36 455 (R2188) Goedkeuring van het op 28 januari 1981 te Straatsburg tot stand gekomen Verdrag tot bescherming van personen met betrekking tot de geautomatiseerde verwerking van persoonsgegevens (Trb. 1988, 7); van het op 10 oktober 2018 te Straatsburg tot stand gekomen Protocol tot wijziging van het Verdrag tot bescherming van personen met betrekking tot de geautomatiseerde verwerking van persoonsgegevens (Trb. 2018, 201 en Trb. 2023, 54)

Nr. 5 BRIEF VAN DE MINISTER VOOR RECHTSBESCHERMING

Aan de Voorzitter van de Tweede Kamer der Staten-Generaal

Den Haag, 1 december 2023

Op 23 oktober jl. is het voorstel van rijkswet houdende goedkeuring van het op 28 januari 1981 te Straatsburg tot stand gekomen Verdrag tot bescherming van personen met betrekking tot de geautomatiseerde verwerking van persoonsgegevens (Trb. 1988, nr. 7) en goedkeuring van het van het op 10 oktober 2018 te Straatsburg tot stand gekomen Protocol tot wijziging van het Verdrag tot bescherming van personen met betrekking tot de geautomatiseerde verwerking van persoonsgegevens (Trb. 2018, nr. 201) bij uw Kamer ingediend (Kamerstuk 36 455 (R2188)).

Het Verdrag tot bescherming van personen met betrekking tot de geautomatiseerde verwerking van persoonsgegevens (hierna: Conventie 108) vormt al sinds 1981 de enige internationaal aanvaarde blauwdruk voor de implementatie van het grondrecht op bescherming van persoonsgegevens. Met het op 10 oktober 2018 te Straatsburg tot stand gekomen protocol tot wijziging van Conventie 108 wordt het verdrag gemoderniseerd en in lijn gebracht met het gegevensbeschermingsrecht van de EU. Het wijzigingsprotocol treedt in werking zodra 38 verdragspartijen het hebben geratificeerd.

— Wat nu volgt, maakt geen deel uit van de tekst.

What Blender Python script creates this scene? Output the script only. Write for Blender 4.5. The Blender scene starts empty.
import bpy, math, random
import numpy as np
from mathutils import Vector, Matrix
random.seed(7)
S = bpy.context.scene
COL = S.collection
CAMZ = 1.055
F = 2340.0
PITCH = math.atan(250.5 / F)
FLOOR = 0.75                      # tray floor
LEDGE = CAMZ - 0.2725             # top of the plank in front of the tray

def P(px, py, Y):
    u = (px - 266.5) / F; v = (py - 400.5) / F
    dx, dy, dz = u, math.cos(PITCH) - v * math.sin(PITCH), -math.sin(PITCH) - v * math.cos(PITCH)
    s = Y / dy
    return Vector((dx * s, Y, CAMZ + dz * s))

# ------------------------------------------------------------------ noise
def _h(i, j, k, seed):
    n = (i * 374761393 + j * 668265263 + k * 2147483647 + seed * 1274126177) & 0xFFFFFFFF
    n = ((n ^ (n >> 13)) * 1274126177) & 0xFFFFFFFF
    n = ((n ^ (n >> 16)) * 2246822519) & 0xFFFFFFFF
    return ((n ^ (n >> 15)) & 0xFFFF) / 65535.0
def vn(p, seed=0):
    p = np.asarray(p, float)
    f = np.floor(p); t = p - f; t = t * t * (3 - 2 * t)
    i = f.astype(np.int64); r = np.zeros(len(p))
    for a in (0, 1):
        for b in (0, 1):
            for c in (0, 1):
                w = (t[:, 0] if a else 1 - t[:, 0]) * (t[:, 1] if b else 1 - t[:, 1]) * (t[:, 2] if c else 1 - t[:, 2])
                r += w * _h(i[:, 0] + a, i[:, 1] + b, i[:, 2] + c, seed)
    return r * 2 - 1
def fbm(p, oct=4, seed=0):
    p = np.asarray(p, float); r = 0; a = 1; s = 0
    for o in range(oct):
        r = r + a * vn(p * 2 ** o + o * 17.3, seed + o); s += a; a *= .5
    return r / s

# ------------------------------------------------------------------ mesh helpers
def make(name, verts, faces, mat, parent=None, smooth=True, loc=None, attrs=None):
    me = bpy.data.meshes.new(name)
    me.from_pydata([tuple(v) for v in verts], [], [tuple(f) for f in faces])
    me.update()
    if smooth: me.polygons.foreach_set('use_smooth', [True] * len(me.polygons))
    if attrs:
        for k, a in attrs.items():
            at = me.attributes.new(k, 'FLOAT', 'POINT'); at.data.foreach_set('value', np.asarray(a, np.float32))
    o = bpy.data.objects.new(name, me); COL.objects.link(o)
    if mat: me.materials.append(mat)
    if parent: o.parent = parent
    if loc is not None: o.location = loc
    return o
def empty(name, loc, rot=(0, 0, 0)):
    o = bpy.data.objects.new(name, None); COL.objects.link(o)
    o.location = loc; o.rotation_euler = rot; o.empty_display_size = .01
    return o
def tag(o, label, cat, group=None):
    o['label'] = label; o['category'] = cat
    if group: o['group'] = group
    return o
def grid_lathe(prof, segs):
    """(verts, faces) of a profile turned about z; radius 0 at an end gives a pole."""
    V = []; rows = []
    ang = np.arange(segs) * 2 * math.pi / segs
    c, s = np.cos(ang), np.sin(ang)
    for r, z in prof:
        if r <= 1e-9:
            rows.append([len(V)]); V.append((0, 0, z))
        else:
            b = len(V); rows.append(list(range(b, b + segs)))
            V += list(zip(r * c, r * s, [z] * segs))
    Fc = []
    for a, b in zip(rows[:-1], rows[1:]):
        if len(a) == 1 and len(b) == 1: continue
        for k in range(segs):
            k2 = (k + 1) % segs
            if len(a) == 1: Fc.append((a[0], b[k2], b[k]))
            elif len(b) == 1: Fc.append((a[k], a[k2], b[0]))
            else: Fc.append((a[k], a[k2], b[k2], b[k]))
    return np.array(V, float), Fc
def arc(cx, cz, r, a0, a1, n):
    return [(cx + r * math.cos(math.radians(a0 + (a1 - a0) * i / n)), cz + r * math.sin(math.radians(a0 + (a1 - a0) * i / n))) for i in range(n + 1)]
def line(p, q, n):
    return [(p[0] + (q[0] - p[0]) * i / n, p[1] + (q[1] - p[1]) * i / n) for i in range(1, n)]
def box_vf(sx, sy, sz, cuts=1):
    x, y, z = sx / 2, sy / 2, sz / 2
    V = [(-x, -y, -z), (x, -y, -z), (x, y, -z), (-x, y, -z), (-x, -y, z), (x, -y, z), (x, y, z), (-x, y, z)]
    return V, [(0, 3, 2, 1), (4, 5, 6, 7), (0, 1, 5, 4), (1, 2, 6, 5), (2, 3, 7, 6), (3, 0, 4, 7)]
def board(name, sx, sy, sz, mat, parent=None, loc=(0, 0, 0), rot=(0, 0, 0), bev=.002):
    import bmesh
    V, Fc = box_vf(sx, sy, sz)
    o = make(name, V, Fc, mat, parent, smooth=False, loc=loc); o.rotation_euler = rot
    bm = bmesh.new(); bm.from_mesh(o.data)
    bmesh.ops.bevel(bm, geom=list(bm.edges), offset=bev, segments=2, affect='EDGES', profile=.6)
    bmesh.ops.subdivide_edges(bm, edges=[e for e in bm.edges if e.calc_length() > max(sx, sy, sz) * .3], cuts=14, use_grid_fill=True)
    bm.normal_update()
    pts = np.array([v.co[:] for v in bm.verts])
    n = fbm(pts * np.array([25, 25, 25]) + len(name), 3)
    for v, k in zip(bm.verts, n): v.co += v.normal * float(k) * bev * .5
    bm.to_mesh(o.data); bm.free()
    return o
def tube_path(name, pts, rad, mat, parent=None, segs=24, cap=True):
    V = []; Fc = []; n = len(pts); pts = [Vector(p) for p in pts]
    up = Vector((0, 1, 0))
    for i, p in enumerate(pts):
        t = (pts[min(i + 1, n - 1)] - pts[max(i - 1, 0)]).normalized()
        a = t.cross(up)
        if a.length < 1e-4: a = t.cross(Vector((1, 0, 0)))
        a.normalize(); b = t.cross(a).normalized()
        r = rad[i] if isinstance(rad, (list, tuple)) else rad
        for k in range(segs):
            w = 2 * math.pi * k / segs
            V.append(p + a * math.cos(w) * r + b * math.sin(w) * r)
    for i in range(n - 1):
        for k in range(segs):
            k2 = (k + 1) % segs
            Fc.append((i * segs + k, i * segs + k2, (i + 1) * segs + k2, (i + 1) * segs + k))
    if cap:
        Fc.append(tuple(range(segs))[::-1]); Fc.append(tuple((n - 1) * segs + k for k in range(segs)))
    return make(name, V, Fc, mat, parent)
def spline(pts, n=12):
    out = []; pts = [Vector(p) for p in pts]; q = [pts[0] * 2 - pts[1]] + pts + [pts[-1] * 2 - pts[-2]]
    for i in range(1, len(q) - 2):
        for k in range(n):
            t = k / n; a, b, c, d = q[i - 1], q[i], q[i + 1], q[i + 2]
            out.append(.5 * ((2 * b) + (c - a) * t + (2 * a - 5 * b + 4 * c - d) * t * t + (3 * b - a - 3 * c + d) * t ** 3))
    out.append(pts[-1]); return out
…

Voor Nederland en de overige EU-lidstaten (die alle partij zijn bij Conventie 108) is het van groot belang dat het wijzigingsprotocol nu spoedig in werking treedt, onder meer omdat de verplichtingen die volgen uit Conventie 108 niet langer volledig stroken met de verplichtingen die voortvloeien uit het EU-gegevensbeschermingsrecht. Hoewel erkend moet worden dat de voorbereiding van het wetsvoorstel door omstandigheden langer heeft geduurd dan voorzien, wil ik u, gelet op de dringende noodzaak dat Nederland het wijzigingsprotocol ratificeert, toch graag verzoeken de behandeling van dit wetsvoorstel met voorrang ter hand te nemen.

De ratificatie van het wijzigingsprotocol is ook in Koninkrijksverband van groot belang. De bescherming van persoonsgegevens is een grondrecht dat binnen het gehele Koninkrijk een gelijkwaardige bescherming verdient. Het EU-gegevensbeschermingsrecht is echter niet van toepassing in het Caribische deel van Nederland en op Aruba, Curaçao en Sint Maarten. De regering zet daarom stappen om het niveau van gegevensbescherming in deze delen van het Koninkrijk meer in lijn te brengen met dat van Nederland. Zo wordt momenteel in opdracht van het Justitieel Vierpartijen Overleg (JVO) gewerkt aan de voorbereiding van een consensusrijkswet die strekt tot harmonisering van het gegevensbeschermingsrecht in het Caribische deel van Nederland en in de landen. De door het wijzigingsprotocol gemoderniseerde Conventie 108 is het leidende kader voor deze harmonisering. Deze harmonisering is een belangrijke grondwettelijke opgave, die onder meer tot doel heeft het vereenvoudigen van de uitwisseling van persoonsgegevens (waaronder de gegevens die in het politie- en justitiedomein worden verwerkt) binnen het Koninkrijk.